Balloon mortgages don’t generate a strong cash flow because of their low monthly payments (or their lack of a monthly payment altogether). They may generate some profit when the balloon payment is due, but consider this: there’s a far greater chance of foreclosure. The balloon payment is difficult for many borrowers, even experienced real estate investors.

Balloon Mortgages vs. Other Loans

If you’re looking for a short-term mortgage loan, some alternatives are generally safer or more cost-effective than a balloon mortgage.

If you need financing for house flipping, you might consider using a hard money loan. Hard money loans are usually due within 1 or 2 years. They carry high interest rates, but there are usually no monthly payments, and you can acquire them very quickly (so you can jump on house flipping opportunities when they appear).

An adjustable rate mortgage (ARM) is a solid option for homebuyers. These mortgages will provide you with a low, fixed interest rate for a short period.

Of course, nothing beats the standard 30-year fixed mortgage, which provides the best long-term value and consistency. When you hold a property for a longer period of time, you’re more likely to weather the short-term ups and downs in the housing market.

When are Balloon Payments Due?

Balloon payments are always due at the end of the loan term. Suppose you’re planning on refinancing or selling the property to cover the balloon payment. In that case, it’s important that you get the sale/refinancing process started several months in advance of your balloon payment.

How To Pay Off a Balloon Mortgage

There are two ways to pay off a balloon mortgage: saving and refinancing.

  • Saving: Saving is the most obvious way to pay off a balloon mortgage. It’s easiest for real estate investors—just save a percentage of your property income for your balloon payment.

  • Refinancing: Another common way to pay the balloon mortgage is to refinance the property when the balloon payment is due. To refinance, you need to have built equity in the home (thus, it’s a better strategy for balloon mortgages with monthly payments). If you don’t have enough equity in the home, you may need to make a sizable down payment, which defeats the purpose of refinancing. You’ll also want to manage your credit score so you can a low interest rate.

Is a Balloon Mortgage Right for You?

You should only take out a balloon mortgage if you already have the money to make the balloon payment.

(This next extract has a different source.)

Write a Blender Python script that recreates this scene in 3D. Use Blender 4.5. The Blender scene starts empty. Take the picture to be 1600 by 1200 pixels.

If you already have money to make the payment, you can take advantage of the low monthly payments and rent out the home to create a positive cash flow. When you make the balloon payment, you can continue renting out the property, hold the property for a long period, or sell the property.

Generally, a balloon mortgage is a good way for real estate investors to make short-term profits. If you’re going to employ this strategy, be sure that you diversify your real estate investment portfolio and have properties that generate stable, long-term profits.

balloon payment

Summary

A balloon payment is the final payment of an amortized loan in which the remaining balance is paid off on a lump sum. Balloon mortgages are short-term mortgages that feature a balloon payment. Balloon mortgages carry high interest rates, but also have low monthly payments or no monthly payments at all. Some balloon mortgages only charge monthly interest. Balloon mortgages are very risky because there aren’t many homeowners or investors that can cover a balloon payment. You should only take out a balloon mortgage if you have enough cash to make the balloon payment. Other homebuyers and investors should seek alternatives, like an adjustable rate mortgage.